Server Message Block - History

History

Barry Feigenbaum originally designed SMB at IBM with the aim of turning DOS "Interrupt 33" (21h) local file access into a networked file system. Microsoft has made considerable modifications to the most commonly used version. Microsoft merged the SMB protocol with the LAN Manager product which it had started developing for OS/2 with 3Com c. 1990, and continued to add features to the protocol in Windows for Workgroups (c. 1992) and in later versions of Windows.

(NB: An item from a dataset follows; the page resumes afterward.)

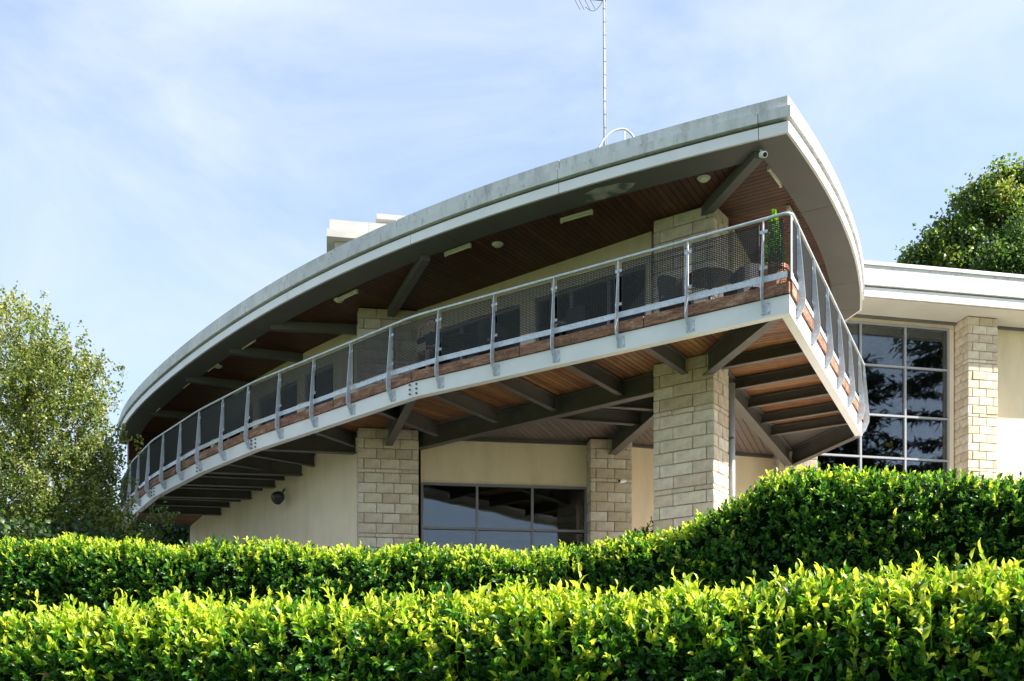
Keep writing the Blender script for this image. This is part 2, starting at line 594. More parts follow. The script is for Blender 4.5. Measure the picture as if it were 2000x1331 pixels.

SMB was originally designed to run on top of the NetBIOS/NetBEUI API (typically implemented with NBF, NetBIOS over IPX/SPX, or NBT). Since Windows 2000, SMB runs, by default, with a thin layer, similar to the Session Message packet of NBT's Session Service, on top of TCP, using TCP port 445 rather than TCP port 139 — a feature known as "direct host SMB".

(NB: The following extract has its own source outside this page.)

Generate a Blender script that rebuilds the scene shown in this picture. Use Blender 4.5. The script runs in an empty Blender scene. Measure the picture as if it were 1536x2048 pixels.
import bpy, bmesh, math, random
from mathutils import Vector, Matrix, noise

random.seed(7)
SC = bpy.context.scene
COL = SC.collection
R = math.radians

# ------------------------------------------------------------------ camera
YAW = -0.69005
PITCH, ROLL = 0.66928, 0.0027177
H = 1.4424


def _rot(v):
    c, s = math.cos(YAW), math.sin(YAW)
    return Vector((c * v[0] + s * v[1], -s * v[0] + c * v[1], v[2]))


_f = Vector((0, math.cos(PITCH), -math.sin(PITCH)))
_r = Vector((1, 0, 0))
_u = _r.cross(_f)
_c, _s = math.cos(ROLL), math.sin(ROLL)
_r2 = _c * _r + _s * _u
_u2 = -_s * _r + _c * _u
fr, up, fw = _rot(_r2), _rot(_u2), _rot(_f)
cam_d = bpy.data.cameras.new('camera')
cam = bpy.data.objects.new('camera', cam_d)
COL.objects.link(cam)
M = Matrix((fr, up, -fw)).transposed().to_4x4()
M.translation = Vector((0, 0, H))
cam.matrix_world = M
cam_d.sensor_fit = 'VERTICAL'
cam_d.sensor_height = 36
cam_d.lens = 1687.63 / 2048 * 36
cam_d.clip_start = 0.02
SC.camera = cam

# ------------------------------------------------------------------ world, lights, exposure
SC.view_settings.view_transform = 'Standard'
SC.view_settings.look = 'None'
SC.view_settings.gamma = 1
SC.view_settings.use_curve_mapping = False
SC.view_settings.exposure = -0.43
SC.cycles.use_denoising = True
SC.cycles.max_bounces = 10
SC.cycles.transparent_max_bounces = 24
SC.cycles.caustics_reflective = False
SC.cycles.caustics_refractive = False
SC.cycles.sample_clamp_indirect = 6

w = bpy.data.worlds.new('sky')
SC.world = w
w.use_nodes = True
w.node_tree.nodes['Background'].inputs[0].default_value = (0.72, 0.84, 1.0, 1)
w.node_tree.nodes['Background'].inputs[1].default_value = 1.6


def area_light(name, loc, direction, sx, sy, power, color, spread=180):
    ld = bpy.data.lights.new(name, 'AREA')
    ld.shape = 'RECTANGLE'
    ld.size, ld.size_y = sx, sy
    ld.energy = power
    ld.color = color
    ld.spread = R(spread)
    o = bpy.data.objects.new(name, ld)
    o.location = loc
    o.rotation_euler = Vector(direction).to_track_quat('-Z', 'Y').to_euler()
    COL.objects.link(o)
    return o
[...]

At around the time when Sun Microsystems announced WebNFS, Microsoft launched an initiative in 1996 to rename SMB to Common Internet File System (CIFS), and added more features, including support for symbolic links, hard links, larger file sizes, and an initial attempt at supporting direct connections over TCP port 445 without requiring NetBIOS as a transport (a largely experimental effort that required further refinement). Microsoft submitted some partial specifications as Internet-Drafts to the IETF, though these submissions have expired.

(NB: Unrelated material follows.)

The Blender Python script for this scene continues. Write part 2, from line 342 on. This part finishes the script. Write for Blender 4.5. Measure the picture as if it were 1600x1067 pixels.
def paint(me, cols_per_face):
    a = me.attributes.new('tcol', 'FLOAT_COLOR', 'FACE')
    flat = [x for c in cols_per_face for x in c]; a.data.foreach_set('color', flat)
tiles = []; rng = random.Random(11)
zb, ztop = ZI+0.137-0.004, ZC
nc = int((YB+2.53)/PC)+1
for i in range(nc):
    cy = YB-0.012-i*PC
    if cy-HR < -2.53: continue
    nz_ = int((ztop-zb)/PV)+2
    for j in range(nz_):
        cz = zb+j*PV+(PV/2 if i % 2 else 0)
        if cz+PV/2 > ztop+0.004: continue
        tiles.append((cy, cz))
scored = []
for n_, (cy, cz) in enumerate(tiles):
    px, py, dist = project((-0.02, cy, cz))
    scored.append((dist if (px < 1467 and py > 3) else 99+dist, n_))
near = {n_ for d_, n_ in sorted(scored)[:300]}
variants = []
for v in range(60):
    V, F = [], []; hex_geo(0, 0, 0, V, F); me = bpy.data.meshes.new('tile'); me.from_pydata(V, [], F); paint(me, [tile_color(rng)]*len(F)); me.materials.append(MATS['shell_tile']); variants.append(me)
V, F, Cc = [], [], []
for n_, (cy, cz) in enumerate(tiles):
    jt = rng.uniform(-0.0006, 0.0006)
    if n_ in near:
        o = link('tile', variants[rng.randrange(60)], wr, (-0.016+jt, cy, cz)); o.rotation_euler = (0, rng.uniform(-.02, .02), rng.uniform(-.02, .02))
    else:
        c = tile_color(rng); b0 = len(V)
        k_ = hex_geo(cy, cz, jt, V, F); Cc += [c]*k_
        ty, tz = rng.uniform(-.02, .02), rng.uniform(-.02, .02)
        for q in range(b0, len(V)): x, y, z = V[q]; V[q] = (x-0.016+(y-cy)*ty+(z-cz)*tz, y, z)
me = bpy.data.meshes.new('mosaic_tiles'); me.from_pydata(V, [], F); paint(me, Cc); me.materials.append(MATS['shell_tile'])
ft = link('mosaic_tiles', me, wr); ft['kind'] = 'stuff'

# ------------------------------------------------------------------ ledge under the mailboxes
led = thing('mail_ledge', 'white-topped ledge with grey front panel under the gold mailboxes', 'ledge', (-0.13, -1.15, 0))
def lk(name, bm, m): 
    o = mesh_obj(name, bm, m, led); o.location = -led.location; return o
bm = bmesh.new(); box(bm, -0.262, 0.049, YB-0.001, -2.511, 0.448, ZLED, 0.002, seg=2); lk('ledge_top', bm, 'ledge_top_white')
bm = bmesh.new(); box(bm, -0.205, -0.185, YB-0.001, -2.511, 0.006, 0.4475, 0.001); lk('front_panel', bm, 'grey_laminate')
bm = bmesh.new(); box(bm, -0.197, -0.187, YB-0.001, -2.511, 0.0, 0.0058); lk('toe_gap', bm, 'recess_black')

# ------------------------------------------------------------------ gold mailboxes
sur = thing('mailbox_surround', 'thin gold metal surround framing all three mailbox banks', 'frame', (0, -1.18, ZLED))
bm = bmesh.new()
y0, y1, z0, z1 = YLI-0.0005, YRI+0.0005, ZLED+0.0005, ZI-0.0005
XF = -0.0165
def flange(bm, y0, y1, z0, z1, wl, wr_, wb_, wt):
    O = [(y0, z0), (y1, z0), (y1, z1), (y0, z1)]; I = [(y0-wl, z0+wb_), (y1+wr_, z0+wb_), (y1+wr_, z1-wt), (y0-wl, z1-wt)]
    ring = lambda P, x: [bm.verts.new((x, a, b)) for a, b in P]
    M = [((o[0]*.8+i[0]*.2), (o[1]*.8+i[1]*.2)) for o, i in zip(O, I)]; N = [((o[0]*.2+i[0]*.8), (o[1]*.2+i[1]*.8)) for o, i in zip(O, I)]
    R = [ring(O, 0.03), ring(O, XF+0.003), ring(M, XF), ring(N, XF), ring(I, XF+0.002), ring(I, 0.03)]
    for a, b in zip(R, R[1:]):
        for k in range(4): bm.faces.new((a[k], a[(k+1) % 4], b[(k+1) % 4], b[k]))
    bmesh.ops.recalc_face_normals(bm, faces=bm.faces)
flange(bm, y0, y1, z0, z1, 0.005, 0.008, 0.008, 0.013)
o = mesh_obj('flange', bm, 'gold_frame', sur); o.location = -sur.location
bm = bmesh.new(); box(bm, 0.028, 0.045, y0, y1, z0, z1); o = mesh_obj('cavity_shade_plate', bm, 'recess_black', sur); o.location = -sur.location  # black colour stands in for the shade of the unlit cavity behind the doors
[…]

The Samba project originated with the aim of reverse engineering the SMB protocol and implementing an SMB server to allow MS-DOS clients to use SMB to access files on Sun Microsystems machines. Because of the importance of the SMB protocol in interacting with the widespread Microsoft Windows platform, Samba became a popular free implementation of a compatible SMB client and server for interoperating with non-Microsoft operating systems.

Microsoft introduced SMB2 with Windows Vista in 2006, and later improved on it in Windows 7, with subsequent major revisions of 2.1 and 3.0 as of 2012.